→ **Short problem**
Take each line containing the word "script" and copy it.

→ **Listed records**
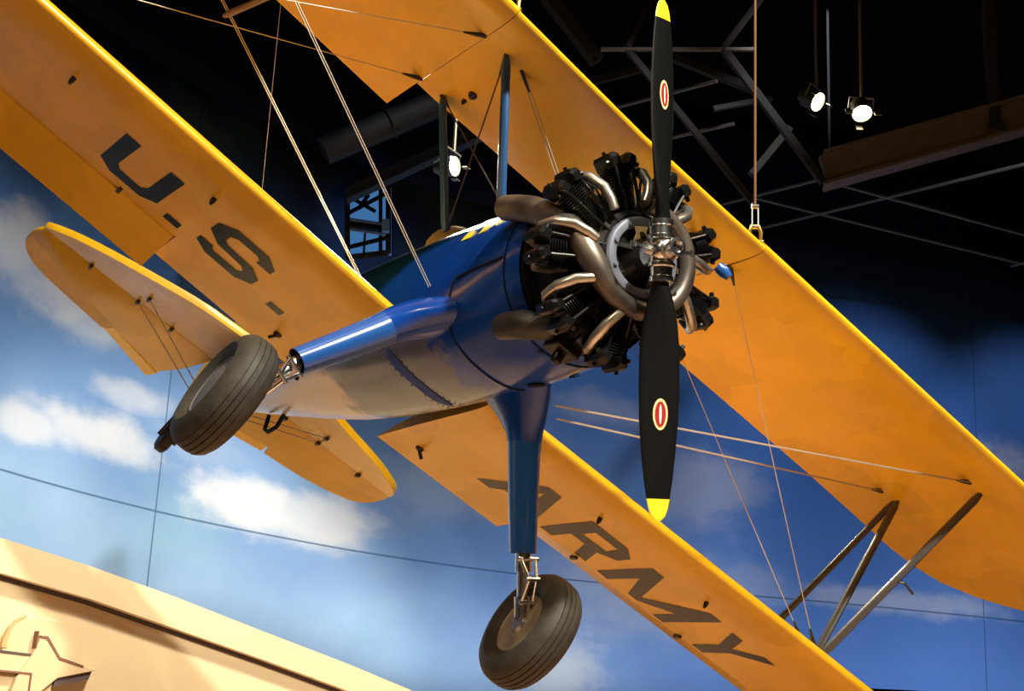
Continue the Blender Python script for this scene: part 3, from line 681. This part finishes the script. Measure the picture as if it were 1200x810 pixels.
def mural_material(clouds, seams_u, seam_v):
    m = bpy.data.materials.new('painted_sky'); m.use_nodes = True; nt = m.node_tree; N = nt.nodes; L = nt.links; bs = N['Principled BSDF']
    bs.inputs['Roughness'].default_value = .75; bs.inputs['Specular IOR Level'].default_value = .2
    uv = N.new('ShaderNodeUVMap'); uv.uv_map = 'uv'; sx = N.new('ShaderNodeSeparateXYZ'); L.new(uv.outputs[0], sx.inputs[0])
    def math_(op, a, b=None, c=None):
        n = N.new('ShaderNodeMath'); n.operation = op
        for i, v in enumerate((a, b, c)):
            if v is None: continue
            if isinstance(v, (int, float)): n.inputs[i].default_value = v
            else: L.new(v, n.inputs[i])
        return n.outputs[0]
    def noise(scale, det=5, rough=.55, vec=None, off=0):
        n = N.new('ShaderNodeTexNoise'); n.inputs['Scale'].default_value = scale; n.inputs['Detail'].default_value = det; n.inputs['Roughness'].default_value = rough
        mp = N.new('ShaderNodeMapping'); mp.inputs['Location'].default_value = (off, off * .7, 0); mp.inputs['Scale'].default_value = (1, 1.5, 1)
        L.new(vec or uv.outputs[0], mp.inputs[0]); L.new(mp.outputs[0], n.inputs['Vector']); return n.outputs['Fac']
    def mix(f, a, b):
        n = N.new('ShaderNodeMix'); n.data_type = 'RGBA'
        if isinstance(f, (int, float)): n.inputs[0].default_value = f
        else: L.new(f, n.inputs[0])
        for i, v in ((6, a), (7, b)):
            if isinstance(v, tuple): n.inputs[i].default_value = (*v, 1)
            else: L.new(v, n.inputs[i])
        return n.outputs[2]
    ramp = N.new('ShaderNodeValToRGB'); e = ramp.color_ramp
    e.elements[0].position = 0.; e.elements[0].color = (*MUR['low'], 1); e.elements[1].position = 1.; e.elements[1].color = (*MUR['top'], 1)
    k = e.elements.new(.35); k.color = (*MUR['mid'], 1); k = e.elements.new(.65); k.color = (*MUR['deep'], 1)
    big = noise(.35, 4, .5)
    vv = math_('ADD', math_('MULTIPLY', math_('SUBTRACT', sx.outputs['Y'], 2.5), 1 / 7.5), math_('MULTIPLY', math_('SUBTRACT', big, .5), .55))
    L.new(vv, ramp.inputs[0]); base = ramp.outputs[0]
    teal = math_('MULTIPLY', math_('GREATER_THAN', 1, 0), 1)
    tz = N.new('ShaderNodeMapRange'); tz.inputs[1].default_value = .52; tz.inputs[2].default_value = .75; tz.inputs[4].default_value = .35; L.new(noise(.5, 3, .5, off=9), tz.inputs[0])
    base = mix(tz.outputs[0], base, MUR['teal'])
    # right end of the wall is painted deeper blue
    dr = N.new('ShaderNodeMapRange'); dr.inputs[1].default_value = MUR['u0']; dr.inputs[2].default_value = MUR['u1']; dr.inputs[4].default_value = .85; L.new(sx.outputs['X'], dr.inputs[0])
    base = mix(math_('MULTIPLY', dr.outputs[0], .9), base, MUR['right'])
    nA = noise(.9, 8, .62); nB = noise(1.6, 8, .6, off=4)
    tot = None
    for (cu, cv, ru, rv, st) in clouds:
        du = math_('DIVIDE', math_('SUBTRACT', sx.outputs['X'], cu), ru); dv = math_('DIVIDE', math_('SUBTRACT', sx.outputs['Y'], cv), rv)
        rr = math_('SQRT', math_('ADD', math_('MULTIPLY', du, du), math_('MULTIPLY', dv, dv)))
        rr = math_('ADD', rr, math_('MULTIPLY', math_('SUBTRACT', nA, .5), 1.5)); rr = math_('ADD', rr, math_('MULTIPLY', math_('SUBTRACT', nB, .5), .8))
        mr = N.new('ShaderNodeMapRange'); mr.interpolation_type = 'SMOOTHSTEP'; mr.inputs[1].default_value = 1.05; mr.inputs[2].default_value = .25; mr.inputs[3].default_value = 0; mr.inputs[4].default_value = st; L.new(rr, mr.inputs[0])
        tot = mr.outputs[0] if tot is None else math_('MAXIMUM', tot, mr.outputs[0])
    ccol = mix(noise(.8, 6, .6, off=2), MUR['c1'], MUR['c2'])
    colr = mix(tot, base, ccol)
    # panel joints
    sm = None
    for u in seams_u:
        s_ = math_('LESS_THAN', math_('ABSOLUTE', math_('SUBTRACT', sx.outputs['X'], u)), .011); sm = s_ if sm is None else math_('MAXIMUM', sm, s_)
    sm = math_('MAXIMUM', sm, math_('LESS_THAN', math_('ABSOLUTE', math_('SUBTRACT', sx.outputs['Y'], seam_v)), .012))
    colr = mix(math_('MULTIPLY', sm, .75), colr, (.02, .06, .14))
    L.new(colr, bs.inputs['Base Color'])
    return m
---
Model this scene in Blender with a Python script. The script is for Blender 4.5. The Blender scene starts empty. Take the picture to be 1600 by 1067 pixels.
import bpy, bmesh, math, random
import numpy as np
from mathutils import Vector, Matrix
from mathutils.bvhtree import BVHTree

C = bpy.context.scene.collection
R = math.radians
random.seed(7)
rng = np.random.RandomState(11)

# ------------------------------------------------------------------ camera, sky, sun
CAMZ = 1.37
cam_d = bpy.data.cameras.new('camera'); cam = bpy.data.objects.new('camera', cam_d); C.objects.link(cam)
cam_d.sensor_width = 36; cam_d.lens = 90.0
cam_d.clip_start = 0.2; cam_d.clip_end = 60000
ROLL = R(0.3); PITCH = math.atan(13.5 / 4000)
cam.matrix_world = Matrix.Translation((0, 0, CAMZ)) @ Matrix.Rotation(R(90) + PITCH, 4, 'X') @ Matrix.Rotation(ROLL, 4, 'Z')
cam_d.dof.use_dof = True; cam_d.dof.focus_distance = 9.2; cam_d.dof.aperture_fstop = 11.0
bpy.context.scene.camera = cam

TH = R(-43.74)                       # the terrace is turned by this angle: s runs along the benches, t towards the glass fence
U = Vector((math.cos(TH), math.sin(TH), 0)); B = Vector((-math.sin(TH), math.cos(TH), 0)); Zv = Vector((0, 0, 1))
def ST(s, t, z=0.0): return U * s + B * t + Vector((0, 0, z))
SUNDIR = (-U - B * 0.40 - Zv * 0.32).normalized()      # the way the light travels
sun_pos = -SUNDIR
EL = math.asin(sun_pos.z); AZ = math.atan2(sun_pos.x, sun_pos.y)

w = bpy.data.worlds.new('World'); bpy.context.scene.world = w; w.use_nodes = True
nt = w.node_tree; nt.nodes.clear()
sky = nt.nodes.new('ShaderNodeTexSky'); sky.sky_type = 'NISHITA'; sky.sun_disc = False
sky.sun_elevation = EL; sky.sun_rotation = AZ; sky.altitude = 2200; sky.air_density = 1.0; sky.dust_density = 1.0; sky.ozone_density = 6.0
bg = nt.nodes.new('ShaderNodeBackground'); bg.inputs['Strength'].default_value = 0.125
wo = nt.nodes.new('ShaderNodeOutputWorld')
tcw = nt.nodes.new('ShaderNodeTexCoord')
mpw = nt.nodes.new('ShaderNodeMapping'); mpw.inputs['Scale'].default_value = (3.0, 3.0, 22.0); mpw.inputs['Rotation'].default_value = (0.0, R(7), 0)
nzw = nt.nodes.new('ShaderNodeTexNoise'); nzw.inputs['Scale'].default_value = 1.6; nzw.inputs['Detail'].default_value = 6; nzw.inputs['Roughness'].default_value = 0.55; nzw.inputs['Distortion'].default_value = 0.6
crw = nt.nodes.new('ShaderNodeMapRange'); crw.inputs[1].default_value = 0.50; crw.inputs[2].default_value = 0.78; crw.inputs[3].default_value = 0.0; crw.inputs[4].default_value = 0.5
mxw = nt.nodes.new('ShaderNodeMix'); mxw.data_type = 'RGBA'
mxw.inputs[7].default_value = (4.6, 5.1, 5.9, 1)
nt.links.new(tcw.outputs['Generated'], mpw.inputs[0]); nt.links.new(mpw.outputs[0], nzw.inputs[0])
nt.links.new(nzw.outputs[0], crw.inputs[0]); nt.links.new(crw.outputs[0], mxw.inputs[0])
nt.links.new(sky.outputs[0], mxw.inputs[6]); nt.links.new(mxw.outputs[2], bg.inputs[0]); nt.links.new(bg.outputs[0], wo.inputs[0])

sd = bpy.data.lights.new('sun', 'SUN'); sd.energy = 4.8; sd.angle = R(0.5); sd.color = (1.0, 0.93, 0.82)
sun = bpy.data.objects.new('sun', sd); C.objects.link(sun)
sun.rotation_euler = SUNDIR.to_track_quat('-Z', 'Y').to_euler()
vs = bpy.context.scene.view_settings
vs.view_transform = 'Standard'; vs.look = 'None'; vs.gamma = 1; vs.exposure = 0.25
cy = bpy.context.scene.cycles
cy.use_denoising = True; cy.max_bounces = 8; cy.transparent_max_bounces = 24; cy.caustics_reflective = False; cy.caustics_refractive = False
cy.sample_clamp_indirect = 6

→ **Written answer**
Continue the Blender Python script for this scene: part 3, from line 681. This part finishes the script. Measure the picture as if it were 1200x810 pixels.
Model this scene in Blender with a Python script. The script is for Blender 4.5. The Blender scene starts empty. Take the picture to be 1600 by 1067 pixels.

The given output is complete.